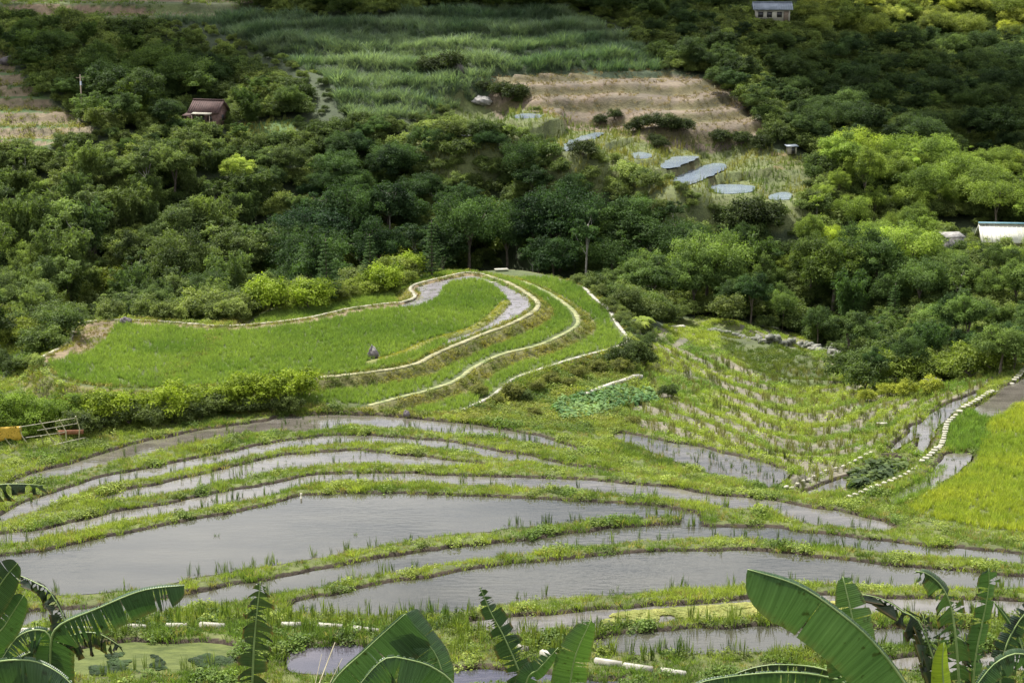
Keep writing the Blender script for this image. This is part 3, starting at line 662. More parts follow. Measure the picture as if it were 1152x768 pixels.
def scatter(name, x, y, protos, idx, scale, tint, label, cat, rot=None, dz=0.0, z=None, sz=None):
    """one ground-cover object made of many small plants"""
    n = len(x); z = gh(x, y) + dz if z is None else z
    me = bpy.data.meshes.new(name); me.vertices.add(n); me.vertices.foreach_set('co', np.stack([x, y, z], 1).astype(np.float32).ravel())
    sc = np.stack([scale, scale, scale * (1 if sz is None else sz)], 1)
    rotv = np.zeros((n, 3)); rotv[:, 2] = rng.uniform(0, 6.283, n) if rot is None else rot; rotv[:, :2] = rng.normal(size=(n, 2)) * .08
    for nm, ty, key, val in (('pidx', 'INT', 'value', np.asarray(idx, np.int32)), ('psc', 'FLOAT_VECTOR', 'vector', sc), ('prot', 'FLOAT_VECTOR', 'vector', rotv)):
        a = me.attributes.new(nm, ty, 'POINT'); a.data.foreach_set(key, np.asarray(val).astype(np.int32 if ty == 'INT' else np.float32).ravel())
    a = me.attributes.new('tint', 'FLOAT_COLOR', 'POINT'); c = np.ones((n, 4), np.float32); c[:, :3] = tint; a.data.foreach_set('color', c.ravel())
    o = link(name, me)
    col = bpy.data.collections.new(name + '_kinds')
    for i, p in enumerate(protos):
        q = bpy.data.objects.new('k%02d' % i, p.data); col.objects.link(q)
    g = bpy.data.node_groups.new(name, 'GeometryNodeTree')
    g.interface.new_socket('Geometry', in_out='INPUT', socket_type='NodeSocketGeometry'); g.interface.new_socket('Geometry', in_out='OUTPUT', socket_type='NodeSocketGeometry')
    N = g.nodes.new; gi, go = N('NodeGroupInput'), N('NodeGroupOutput'); ci = N('GeometryNodeCollectionInfo'); ci.inputs['Collection'].default_value = col
    ci.inputs['Separate Children'].default_value = True; ci.inputs['Reset Children'].default_value = True
    ip = N('GeometryNodeInstanceOnPoints'); ip.inputs['Pick Instance'].default_value = True
    def at(nm, ty): 
        k = N('GeometryNodeInputNamedAttribute'); k.data_type = ty; k.inputs['Name'].default_value = nm; return k.outputs['Attribute']
    e2r = N('FunctionNodeEulerToRotation'); g.links.new(at('prot', 'FLOAT_VECTOR'), e2r.inputs[0])
    g.links.new(gi.outputs[0], ip.inputs['Points']); g.links.new(ci.outputs[0], ip.inputs['Instance']); g.links.new(at('pidx', 'INT'), ip.inputs['Instance Index'])
    g.links.new(e2r.outputs[0], ip.inputs['Rotation']); g.links.new(at('psc', 'FLOAT_VECTOR'), ip.inputs['Scale']); g.links.new(ip.outputs[0], go.inputs[0])
    md = o.modifiers.new('plants', 'NODES'); md.node_group = g
    kind(o, 'stuff'); tag(o, label, cat); return o

T_GR = [blades(10 + i, 16, .42, .20, .016, .8, 3, .8) for i in range(4)]
T_RICE = [blades(20 + i, 20, .62, .12, .012, .55, 3, .9) for i in range(4)]
T_RUSH = [blades(30 + i, 9, 1.15, .14, .02, .18, 3, 1.0) for i in range(3)]
T_CANE = [blades(40 + i, 30, 2.3, .55, .040, .75, 4, .75) for i in range(4)]
T_WEED = [leafy(60 + i, 46, .42, .45, .085) for i in range(3)]
T_TARO = [leafy(65 + i, 9, .38, .5, .20, aspect=.75) for i in range(2)]
T_UNDER = [bpy.data.objects.new('u', p[1]) for p in PROTO[10:13]]

def cand(x0, x1, y0, y1, dens):
    n = int((x1 - x0) * (y1 - y0) * dens); x = rng.uniform(x0, x1, n); y = rng.uniform(y0, y1, n)
    k = np.abs(x) < y * .41 + 6; return x[k], y[k]
pond_near = [(Z, P) for _, Z, P, _ in ponds]
def in_ponds(x, y, grow=0.0):
    m = np.zeros(x.shape, bool)
    for Z, P in pond_near:
        m |= inpoly(x, y, P)
    return m
def hue(x, y, cA, cB, sc=4.0, seed=3, jit=.18, bias=0.0):
    f = np.clip(.5 + (fbm(x, y, sc, seed) - .5) * 2.6 + rng.normal(size=x.shape) * .14 + bias, 0, 1)[:, None]
    return (np.array(cA) * (1 - f) + np.array(cB) * f) * (1 + rng.normal(size=(len(x), 1)) * jit).clip(.4, 1.8)
YG, GG, DG = (.29, .355, .085), (.13, .205, .05), (.07, .12, .03)

# grass of the levees and slopes round the near ponds
x, y = cand(-62, 66, 72, 165, 16); lob = inpoly(x, y, lobe[0][1]) | inpoly(x, y, lobe[2][1])
u_, v_ = project(x, y, gh(x, y)); k = ~in_ponds(x, y) & ~lob & ~inpoly(u_, v_, BOWL) & ~inpoly(u_, v_, YRICE) & (v_ < 800)
x, y, v_, u_ = x[k], y[k], v_[k], u_[k]
short = fbm(x, y, 2.5, 44)
k = rng.random(len(x)) < np.where(v_ > 700, .9, .8) * (.5 + short); x, y, v_, short = x[k], y[k], v_[k], short[k]
tn = hue(x, y, GG, YG, 3.0, 3, .15, .12 - .5 * (v_ > 700)); dk = fbm(x, y, 1.6, 71) > .66; tn[dk] *= (.75, .75, .8)
ix = np.where(fbm(x, y, 1.3, 55) > .66, rng.integers(4, 7, len(x)), rng.integers(0, 4, len(x)))
ne = in_ponds(x, y + .55); fe = in_ponds(x, y - .5)
scatter('levee_grass', x, y, T_GR + T_WEED, ix, (.35 + .62 * short) * rng.uniform(.6, 1.7, len(x)) * np.where(ne, .7, 1.0), np.where(((rng.random(len(x)) < .10) & (ix < 4))[:, None], np.array([[.32, .28, .13]]) * rng.uniform(.7, 1.2, (len(x), 1)), tn), 'yellow-green grass and weeds on the banks between the near ponds', 'grass')

# reeds rising from the near edge of every pond and standing in the shallow ones
X, Y, Zs = [], [], []
for nme, Z, P, mt in ponds:
    if P[:, 1].mean() > 200: continue
    mid = P[:, 1].mean(); 
    cx, cy = rng.uniform(P[:, 0].min(), P[:, 0].max(), 9000), rng.uniform(P[:, 1].min(), P[:, 1].max(), 9000)
    ins = inpoly(cx, cy, P); cx, cy = cx[ins], cy[ins]; d, _ = dist_line(cx, cy, P, True, 5.0)
    inner = inpoly(cx, cy - .8, P) & True; nearedge = ~inner      # the side towards the viewer's hill
    area = abs(np.dot(P[:, 0], np.roll(P[:, 1], 1)) - np.dot(P[:, 1], np.roll(P[:, 0], 1))) / 2
    dens = len(cx) / max(area, 1)
    shallow = nme in 'ABCD'
    pr = np.where(nearedge, 6.0 * (fbm(cx, cy, 2.0, 77) > .48), (.9 if shallow else .03) * (fbm(cx, cy, 2.5, 78) > .5)) / dens
    if nme in 'PQRU': pr = np.full(len(cx), 1.6) / dens
    k = rng.random(len(cx)) < pr; X.append(cx[k]); Y.append(cy[k]); Zs.append(np.full(k.sum(), Z))
x, y, z = map(np.concatenate, (X, Y, Zs))
scatter('pond_reeds', x, y, T_RUSH + T_GR[:2], rng.integers(0, 5, len(x)), rng.uniform(.35, .85, len(x)), hue(x, y, (.06, .10, .035), (.16, .22, .06), 3, 5), 'thin dark green reeds standing in the shallow edges of the ponds', 'reeds', z=z - .05)

# tall weeds between the lowest ponds
x, y = cand(-46, 50, 79, 96, 5); u_, v_ = project(x, y, gh(x, y)); k = ~in_ponds(x, y) & (v_ > 690) & (v_ < 800) & (fbm(x, y, 2, 81) > .42)
x, y = x[k], y[k]
scatter('tall_weeds', x, y, T_RUSH + T_WEED, rng.integers(0, 6, len(x)), rng.uniform(.55, 1.1, len(x)), hue(x, y, (.06, .11, .03), (.17, .22, .05), 3, 8), 'rank green weeds and rushes along the lowest pond banks', 'weeds')

# rice on the three lobe terraces
def inset(P, x, y, d): 
    dd, _ = dist_line(x, y, P, True, max(3, d)); return inpoly(x, y, P) & (dd > d)
x, y = cand(-45, 20, 130, 195, 12)
P0, P1, P2 = lobe[2][1], lobe[1][1], lobe[0][1]
ch = inpoly(x, y, smooth(zpoly(CHAN, 2.2), True, .6)) | inpoly(x, y, smooth(zpoly(LEFTPATCH, 2.2), True, .6))
dr, _ = dist_line(x, y, PRIM, False, 2.0)
frontgap = np.zeros(x.shape, bool)
i0 = inpoly(x, y, P0); i1 = inpoly(x, y, P1) & ~i0; i2 = inpoly(x, y, P2) & ~i0 & ~i1
d0, _ = dist_line(x, y, P0, True, 3); d1, _ = dist_line(x, y, P1, True, 3); d2, _ = dist_line(x, y, P2, True, 3)
backd, _ = dist_line(x, y, P0[:int(len(P0) * .45)], False, 3)
k = (i0 & ~ch & (d0 > .55) & (dr > .6) & (backd > 1.6 + fbm(x, y, 3, 4))) | (i1 & (d1 > .6) & (d0 > 1.7)) | (i2 & (d2 > .55) & (d1 > 1.9))
x, y = x[k], y[k]
tn = hue(x, y, (.15, .24, .06), (.24, .33, .085), 7, 12, .10, .1)
scatter('rice_plants', x, y, T_RICE, rng.integers(0, 4, len(x)), rng.uniform(.75, 1.05, len(x)), tn, 'even bright green rice filling the curved hilltop terraces', 'rice')
# weedy stepped banks of the lobe
x, y = cand(-45, 25, 125, 200, 16); i0 = inpoly(x, y, P0); i1 = inpoly(x, y, P1); i2 = inpoly(x, y, P2)
d0, _ = dist_line(x, y, P0, True, 3); d1, _ = dist_line(x, y, P1, True, 3); d2, _ = dist_line(x, y, P2, True, 3)
k = ((~i0 & (d0 < 1.6) & (d0 > .35)) | (i1 & ~i0 & (d0 < 1.8) & (d0 > .35)) | (~i1 & (d1 < 1.7) & (d1 > .3)) | (~i2 & (d2 < 1.6) & (d2 > .35)) | (i0 & (d0 < .9) & (d0 > .33))) & (rng.random(len(x)) < .75)
x, y = x[k], y[k]; dr, _ = dist_line(x, y, PRIM, False, 2)
tn = hue(x, y, (.11, .155, .035), (.28, .265, .065), 1.6, 15, .2)
scatter('bank_weeds', x, y, T_GR + T_WEED, rng.integers(0, 7, len(x)), rng.uniform(.4, .95, len(x)), tn, 'yellowish weeds on the stepped banks below the rice terraces', 'weeds')
x, y = cand(-12, 6, 140, 190, 22); dr, _ = dist_line(x, y, PRIM, False, 2); k = dr < .5; x, y = x[k], y[k]
scatter('rim_grass', x, y, T_GR, rng.integers(0, 4, len(x)), rng.uniform(.3, .55, len(x)), hue(x, y, (.2, .24, .04), (.34, .33, .06), 2), 'pale yellow-green grass rim curling inside the upper rice terrace', 'grass')
# water plants in the channel and the brown patch
for nm, PP, tA, tB, lb, dn in (('channel_plants', CHAN, (.05, .07, .04), (.14, .18, .06), 'sparse seedlings standing in the curved muddy channel', 3.0), ('dry_seedlings', LEFTPATCH, (.20, .16, .07), (.2, .24, .07), 'brownish sparse plants at the left tip of the terrace', 8)):
    P = smooth(zpoly(PP, 2.15), True, .6); x, y = rng.uniform(P[:, 0].min(), P[:, 0].max(), 9000), rng.uniform(P[:, 1].min(), P[:, 1].max(), 9000); k = inpoly(x, y, P); x, y = x[k], y[k]
    a_ = (P[:, 0].max() - P[:, 0].min()) * (P[:, 1].max() - P[:, 1].min()); k = rng.random(len(x)) < dn * a_ / 9000; x, y = x[k], y[k]
    scatter(nm, x, y, T_GR, rng.integers(0, 4, len(x)), rng.uniform(.4, .7, len(x)), hue(x, y, tA, tB, 2), lb, 'plants', dz=.1)
# ripe yellow-green rice on the right
Pw = np.array([gnd(u, v)[:2] for u, v in YRICE if u < 1300])
x, y = cand(18, 60, 95, 160, 15); k = inpoly(x, y, smooth(Pw, True, .8)); x, y = x[k], y[k]
scatter('ripening_rice', x, y, T_RICE, rng.integers(0, 4, len(x)), rng.uniform(.8, 1.1, len(x)), hue(x, y, (.26, .345, .065), (.40, .435, .075), 6, 22, .12, .12), 'yellowing rice in the field at the right edge', 'rice')
for pts in ([(1000,560),(1030,538),(1062,528),(1058,541),(1040,556),(1010,570)], [(1068,508),(1070,480),(1090,464),(1112,472),(1110,500),(1092,510)]):
    Pq = smooth(np.array([gnd(u, v)[:2] for u, v in pts]), True, .8); x, y = cand(15, 50, 100, 160, 14); k = inpoly(x, y, Pq); x, y = x[k], y[k]
    scatter('young_rice', x, y, T_RICE, rng.integers(0, 4, len(x)), rng.uniform(.9, 1.25, len(x)), hue(x, y, (.16, .26, .06), (.26, .36, .09), 3), 'tall fresh green rice beside the stepping stones' if pts[0][0] == 1000 else 'square stand of green rice below the empty grey paddy', 'rice')

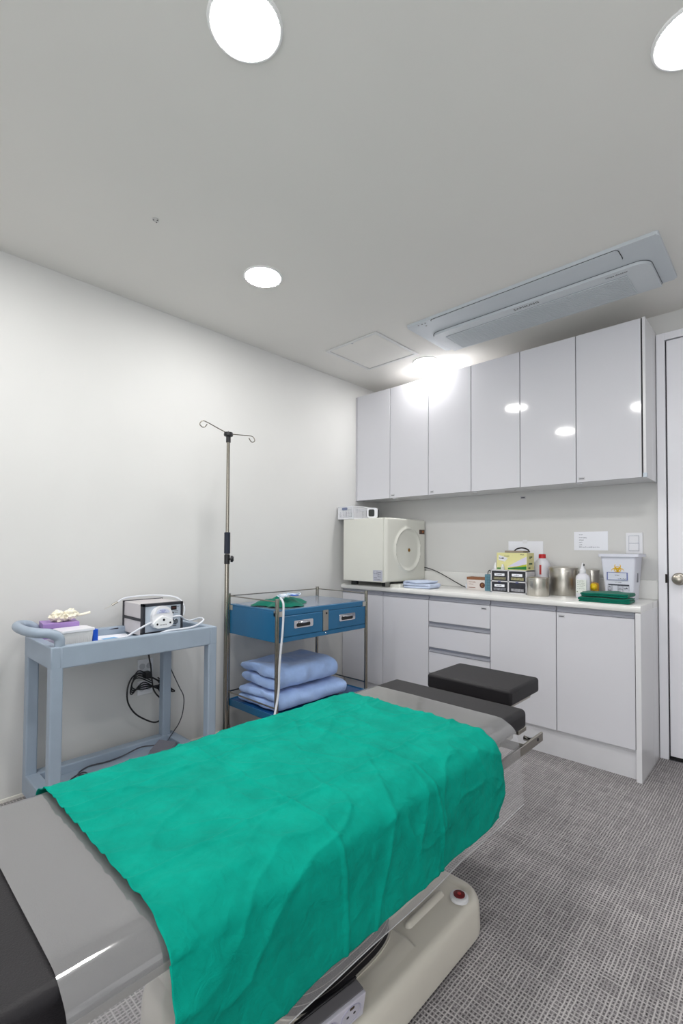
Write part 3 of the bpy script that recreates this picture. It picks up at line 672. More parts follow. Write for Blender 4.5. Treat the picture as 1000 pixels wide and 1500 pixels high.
# biohazard bin
t = thing('biohazard_bin', 'white tapered waste bin with yellow biohazard sign and printed label on the worktop', 'bin', (-.705, 3.06, CT))
binp = pm('bin_plastic', (222,224,236), .35, var=.01)
def frustum(bm, x0, x1, y0, y1, z0, X0, X1, Y0, Y1, z1, r=.012):
    a = [bm.verts.new((x, y, z0)) for x, y in rrect(x0, x1, y0, y1, r)]; b = [bm.verts.new((x, y, z1)) for x, y in rrect(X0, X1, Y0, Y1, r)]
    n = len(a); bm.faces.new(a[::-1]); bm.faces.new(b)
    for i in range(n): bm.faces.new((a[i], a[(i+1) % n], b[(i+1) % n], b[i]))
    return bm
by = 2.985
obj('bin_body', frustum(B(), -.775, -.640, by+.012, 3.135, CT+.0005, -.798, -.624, by, 3.15, CT+.243), binp, t)
obj('lid', prism(B(), rrect(-.808, -.607, by-.012, 3.16, .012), CT+.240, CT+.256, .004), binp, t)
bx('side_slot', pm('slot_grey', (120,122,130), .5), t, -.6335, -.6275, 3.05, 3.062, CT+.10, CT+.15)
fr = pm('sign_yellow', (232,184,30), .5)
def biohazard(cx, cz, s, par, y):
    bm = B(); M = Matrix(((1,0,0,0),(0,0,-1,y),(0,1,0,0),(0,0,0,1)))
    for k in range(3):
        a0 = PI/2+k*2*PI/3; c0 = (math.cos(a0)*s*.48, math.sin(a0)*s*.48); n = 16; pts = []
        for i in range(n+1):        # crescent open outward
            a = a0+.5+(2*PI-1.0)*i/n; pts.append((cx+c0[0]+math.cos(a)*s*.46, cz+c0[1]+math.sin(a)*s*.46))
        inn = []
        for i in range(n+1):
            a = a0+.42+(2*PI-.84)*i/n; inn.append((cx+c0[0]*1.22+math.cos(a)*s*.34, cz+c0[1]*1.22+math.sin(a)*s*.34))
        for i in range(n):
            q = [pts[i], pts[i+1], inn[i+1], inn[i]]; vs = [bm.verts.new(M @ Vector((x, z, .0008))) for x, z in q]; bm.faces.new(vs)
    n = 20
    for i in range(n):
        if i % 7 in (0,): continue
        a, b = 2*PI*i/n, 2*PI*(i+1)/n
        q = [(cx+math.cos(a)*s*.5, cz+math.sin(a)*s*.5), (cx+math.cos(b)*s*.5, cz+math.sin(b)*s*.5), (cx+math.cos(b)*s*.40, cz+math.sin(b)*s*.40), (cx+math.cos(a)*s*.40, cz+math.sin(a)*s*.40)]
        bm.faces.new([bm.verts.new(M @ Vector((x, z, .0012))) for x, z in q])
    return obj('biohazard_symbol', bm, fr, par)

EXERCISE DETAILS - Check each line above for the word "part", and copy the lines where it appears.

FINISHED ANSWER -
Keep writing the Blender script for this image. This is part 3, starting at line 662. More parts follow. Measure the picture as if it were 1152x768 pixels.
Write part 3 of the bpy script that recreates this picture. It picks up at line 672. More parts follow. Write for Blender 4.5. Treat the picture as 1000 pixels wide and 1500 pixels high.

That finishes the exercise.